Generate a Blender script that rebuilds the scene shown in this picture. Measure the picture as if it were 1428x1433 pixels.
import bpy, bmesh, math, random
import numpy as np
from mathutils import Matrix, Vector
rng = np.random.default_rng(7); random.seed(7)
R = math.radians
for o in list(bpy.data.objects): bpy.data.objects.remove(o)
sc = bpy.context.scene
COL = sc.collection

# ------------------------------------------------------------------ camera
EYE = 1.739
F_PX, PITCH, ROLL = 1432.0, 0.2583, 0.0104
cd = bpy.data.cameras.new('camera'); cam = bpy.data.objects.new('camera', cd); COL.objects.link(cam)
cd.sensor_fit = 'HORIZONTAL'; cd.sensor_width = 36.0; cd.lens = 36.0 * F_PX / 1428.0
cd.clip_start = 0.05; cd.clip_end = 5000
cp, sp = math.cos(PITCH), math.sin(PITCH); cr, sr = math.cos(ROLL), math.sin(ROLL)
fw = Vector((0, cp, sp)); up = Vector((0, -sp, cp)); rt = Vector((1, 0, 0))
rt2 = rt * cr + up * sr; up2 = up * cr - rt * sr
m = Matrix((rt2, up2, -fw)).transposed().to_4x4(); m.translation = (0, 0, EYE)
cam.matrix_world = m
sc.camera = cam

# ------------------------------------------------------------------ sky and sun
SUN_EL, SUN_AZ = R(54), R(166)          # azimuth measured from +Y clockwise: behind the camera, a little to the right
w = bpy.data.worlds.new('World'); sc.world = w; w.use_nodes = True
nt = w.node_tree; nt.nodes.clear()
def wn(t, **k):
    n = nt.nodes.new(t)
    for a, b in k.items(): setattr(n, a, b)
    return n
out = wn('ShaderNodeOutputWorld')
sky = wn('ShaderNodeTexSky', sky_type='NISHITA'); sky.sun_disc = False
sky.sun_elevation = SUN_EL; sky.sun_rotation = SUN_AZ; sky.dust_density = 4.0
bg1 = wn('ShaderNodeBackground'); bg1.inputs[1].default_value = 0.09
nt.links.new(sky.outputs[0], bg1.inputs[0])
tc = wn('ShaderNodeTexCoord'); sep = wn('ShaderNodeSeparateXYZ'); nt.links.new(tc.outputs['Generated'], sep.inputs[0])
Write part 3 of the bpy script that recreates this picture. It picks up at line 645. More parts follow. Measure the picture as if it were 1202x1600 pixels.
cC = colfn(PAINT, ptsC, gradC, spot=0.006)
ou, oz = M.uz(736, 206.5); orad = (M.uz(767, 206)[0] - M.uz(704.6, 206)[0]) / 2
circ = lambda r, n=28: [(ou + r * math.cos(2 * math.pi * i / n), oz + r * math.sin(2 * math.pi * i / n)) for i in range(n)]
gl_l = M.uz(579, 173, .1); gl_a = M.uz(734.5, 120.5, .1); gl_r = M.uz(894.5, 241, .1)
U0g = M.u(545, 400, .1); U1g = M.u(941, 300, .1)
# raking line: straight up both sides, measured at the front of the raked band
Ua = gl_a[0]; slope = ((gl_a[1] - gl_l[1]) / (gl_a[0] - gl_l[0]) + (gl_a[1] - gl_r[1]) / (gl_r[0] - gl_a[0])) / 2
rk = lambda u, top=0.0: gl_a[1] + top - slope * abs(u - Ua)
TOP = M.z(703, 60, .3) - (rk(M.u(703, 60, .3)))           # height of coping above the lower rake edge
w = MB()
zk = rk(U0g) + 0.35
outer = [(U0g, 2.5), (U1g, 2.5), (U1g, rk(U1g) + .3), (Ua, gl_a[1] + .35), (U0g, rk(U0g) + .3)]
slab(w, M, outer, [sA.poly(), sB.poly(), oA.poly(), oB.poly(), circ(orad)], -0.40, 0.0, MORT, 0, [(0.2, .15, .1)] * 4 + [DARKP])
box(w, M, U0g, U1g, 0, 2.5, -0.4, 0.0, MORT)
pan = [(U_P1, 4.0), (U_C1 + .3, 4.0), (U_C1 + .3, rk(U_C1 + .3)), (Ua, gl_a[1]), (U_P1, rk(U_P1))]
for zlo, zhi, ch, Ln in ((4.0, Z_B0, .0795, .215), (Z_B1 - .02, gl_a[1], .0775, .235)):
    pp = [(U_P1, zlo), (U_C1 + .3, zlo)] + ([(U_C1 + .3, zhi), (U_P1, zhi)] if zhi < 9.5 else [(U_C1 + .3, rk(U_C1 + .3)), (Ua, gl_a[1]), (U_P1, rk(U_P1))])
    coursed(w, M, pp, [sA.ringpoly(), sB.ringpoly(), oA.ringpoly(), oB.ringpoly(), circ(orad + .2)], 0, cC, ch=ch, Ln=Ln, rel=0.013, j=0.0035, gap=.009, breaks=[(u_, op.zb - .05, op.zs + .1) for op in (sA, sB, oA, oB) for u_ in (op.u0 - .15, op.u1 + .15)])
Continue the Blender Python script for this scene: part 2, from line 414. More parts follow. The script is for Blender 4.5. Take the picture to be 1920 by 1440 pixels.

══════════════════════════════

Problem requirements: Take the entries above and transcribe them exactly.

Result of the task:
Generate a Blender script that rebuilds the scene shown in this picture. Measure the picture as if it were 1428x1433 pixels.
import bpy, bmesh, math, random
import numpy as np
from mathutils import Matrix, Vector
rng = np.random.default_rng(7); random.seed(7)
R = math.radians
for o in list(bpy.data.objects): bpy.data.objects.remove(o)
sc = bpy.context.scene
COL = sc.collection

# ------------------------------------------------------------------ camera
EYE = 1.739
F_PX, PITCH, ROLL = 1432.0, 0.2583, 0.0104
cd = bpy.data.cameras.new('camera'); cam = bpy.data.objects.new('camera', cd); COL.objects.link(cam)
cd.sensor_fit = 'HORIZONTAL'; cd.sensor_width = 36.0; cd.lens = 36.0 * F_PX / 1428.0
cd.clip_start = 0.05; cd.clip_end = 5000
cp, sp = math.cos(PITCH), math.sin(PITCH); cr, sr = math.cos(ROLL), math.sin(ROLL)
fw = Vector((0, cp, sp)); up = Vector((0, -sp, cp)); rt = Vector((1, 0, 0))
rt2 = rt * cr + up * sr; up2 = up * cr - rt * sr
m = Matrix((rt2, up2, -fw)).transposed().to_4x4(); m.translation = (0, 0, EYE)
cam.matrix_world = m
sc.camera = cam

# ------------------------------------------------------------------ sky and sun
SUN_EL, SUN_AZ = R(54), R(166)          # azimuth measured from +Y clockwise: behind the camera, a little to the right
w = bpy.data.worlds.new('World'); sc.world = w; w.use_nodes = True
nt = w.node_tree; nt.nodes.clear()
def wn(t, **k):
    n = nt.nodes.new(t)
    for a, b in k.items(): setattr(n, a, b)
    return n
out = wn('ShaderNodeOutputWorld')
sky = wn('ShaderNodeTexSky', sky_type='NISHITA'); sky.sun_disc = False
sky.sun_elevation = SUN_EL; sky.sun_rotation = SUN_AZ; sky.dust_density = 4.0
bg1 = wn('ShaderNodeBackground'); bg1.inputs[1].default_value = 0.09
nt.links.new(sky.outputs[0], bg1.inputs[0])
tc = wn('ShaderNodeTexCoord'); sep = wn('ShaderNodeSeparateXYZ'); nt.links.new(tc.outputs['Generated'], sep.inputs[0])
Write part 3 of the bpy script that recreates this picture. It picks up at line 645. More parts follow. Measure the picture as if it were 1202x1600 pixels.
cC = colfn(PAINT, ptsC, gradC, spot=0.006)
ou, oz = M.uz(736, 206.5); orad = (M.uz(767, 206)[0] - M.uz(704.6, 206)[0]) / 2
circ = lambda r, n=28: [(ou + r * math.cos(2 * math.pi * i / n), oz + r * math.sin(2 * math.pi * i / n)) for i in range(n)]
gl_l = M.uz(579, 173, .1); gl_a = M.uz(734.5, 120.5, .1); gl_r = M.uz(894.5, 241, .1)
U0g = M.u(545, 400, .1); U1g = M.u(941, 300, .1)
# raking line: straight up both sides, measured at the front of the raked band
Ua = gl_a[0]; slope = ((gl_a[1] - gl_l[1]) / (gl_a[0] - gl_l[0]) + (gl_a[1] - gl_r[1]) / (gl_r[0] - gl_a[0])) / 2
rk = lambda u, top=0.0: gl_a[1] + top - slope * abs(u - Ua)
TOP = M.z(703, 60, .3) - (rk(M.u(703, 60, .3)))           # height of coping above the lower rake edge
w = MB()
zk = rk(U0g) + 0.35
outer = [(U0g, 2.5), (U1g, 2.5), (U1g, rk(U1g) + .3), (Ua, gl_a[1] + .35), (U0g, rk(U0g) + .3)]
slab(w, M, outer, [sA.poly(), sB.poly(), oA.poly(), oB.poly(), circ(orad)], -0.40, 0.0, MORT, 0, [(0.2, .15, .1)] * 4 + [DARKP])
box(w, M, U0g, U1g, 0, 2.5, -0.4, 0.0, MORT)
pan = [(U_P1, 4.0), (U_C1 + .3, 4.0), (U_C1 + .3, rk(U_C1 + .3)), (Ua, gl_a[1]), (U_P1, rk(U_P1))]
for zlo, zhi, ch, Ln in ((4.0, Z_B0, .0795, .215), (Z_B1 - .02, gl_a[1], .0775, .235)):
    pp = [(U_P1, zlo), (U_C1 + .3, zlo)] + ([(U_C1 + .3, zhi), (U_P1, zhi)] if zhi < 9.5 else [(U_C1 + .3, rk(U_C1 + .3)), (Ua, gl_a[1]), (U_P1, rk(U_P1))])
    coursed(w, M, pp, [sA.ringpoly(), sB.ringpoly(), oA.ringpoly(), oB.ringpoly(), circ(orad + .2)], 0, cC, ch=ch, Ln=Ln, rel=0.013, j=0.0035, gap=.009, breaks=[(u_, op.zb - .05, op.zs + .1) for op in (sA, sB, oA, oB) for u_ in (op.u0 - .15, op.u1 + .15)])
Continue the Blender Python script for this scene: part 2, from line 414. More parts follow. The script is for Blender 4.5. Take the picture to be 1920 by 1440 pixels.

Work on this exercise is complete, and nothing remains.